I suppose I should warn you, I don't like having holiday
advertising everywhere. It's not so much that I hate the holidays as it
is that I hate the hype. Last I checked, the Norman Rockwell
Thanksgiving was as much of a myth as the Tooth Fairy. Oh, that
post-card perfect Christmas, complete with everyone dressed in red
velvet with white trim? That's not real except for as a picture, so
don't get sucked into it either.
I'm not sure why everyone is
bombarded with demands from advertising campaigns everywhere that we buy
mass produced garbage... erm,
truck loads of the latest toys for the children who are even remotely
in our lives. I'm not sure why there's something assumed to be wrong in
your relationship if your significant
other doesn't give you some exotic and incredibly expensive gift. If
you're a woman, you're supposed to be draped in diamonds and other
precious gemstones, wearing cashmere and generally looking like
something out of a high end luxury catalog. If you're a man, you're
supposed to have all of the fabulous and fascinating gadgets available
this season.
I don't know about you, but these
unwritten rules and the laundry list of others that get thrown at us
every year by the advertising campaigns are crazy. Actually, crazy isn't
the right term and the one
which comes to mind as I sit here writing this is far too vulgar to use,
so we'll have to just leave that there. I find it incredibly demeaning
to see this high consumerist and spoiled self-entitlement attitude being promoted everywhere you turn.

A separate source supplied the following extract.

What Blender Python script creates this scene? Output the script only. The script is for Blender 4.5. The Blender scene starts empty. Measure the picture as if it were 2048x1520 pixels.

This year, we are getting a
reprieve, so I can't say it's as bad as it usually is. There is one good
thing that has come out of the insanity of the current economic crisis
and the political ugliness of the campaigns leading up to the election
earlier this month, they didn't start bombarding us immediately after
Columbus Day with advertising. With Thanksgiving coming up, however,
we're hearing the ads singing the praises of spending like it is going
out of style for 'Black Friday' creeping up.
As we move into the holiday season,
folks, let's do our best not to get sucked into the hype. Don't feel
guilty if you can't afford that deluxe widget for that overpriced
thingamajig that you gave the guy in your life. The same item that has
sat on the shelf in it's original
packaging ever since it got unwrapped on his birthday. Don't assume
that you need to give the kids those outlandishly expensive toys that
need forty billion batteries and about eight different sizes.
The whole hype is a scam. Your holidays are perfect as they are because you put love into them. You may not have the 'perfect' family portrait or a pile of gifts that reaches up to hip height in the middle of the room. That's ok.
Your Thanksgiving turkey may be a little bit over cooked and the
stuffing on the dry side. This doesn't matter. What matters is you are
with the ones you love and that you celebrate the bonds of family and
friendship, not the image of the holidays that gets forced down our
throats by the advertising campaigns.
(I originally posted this back in 2008. I think it still is relevant.)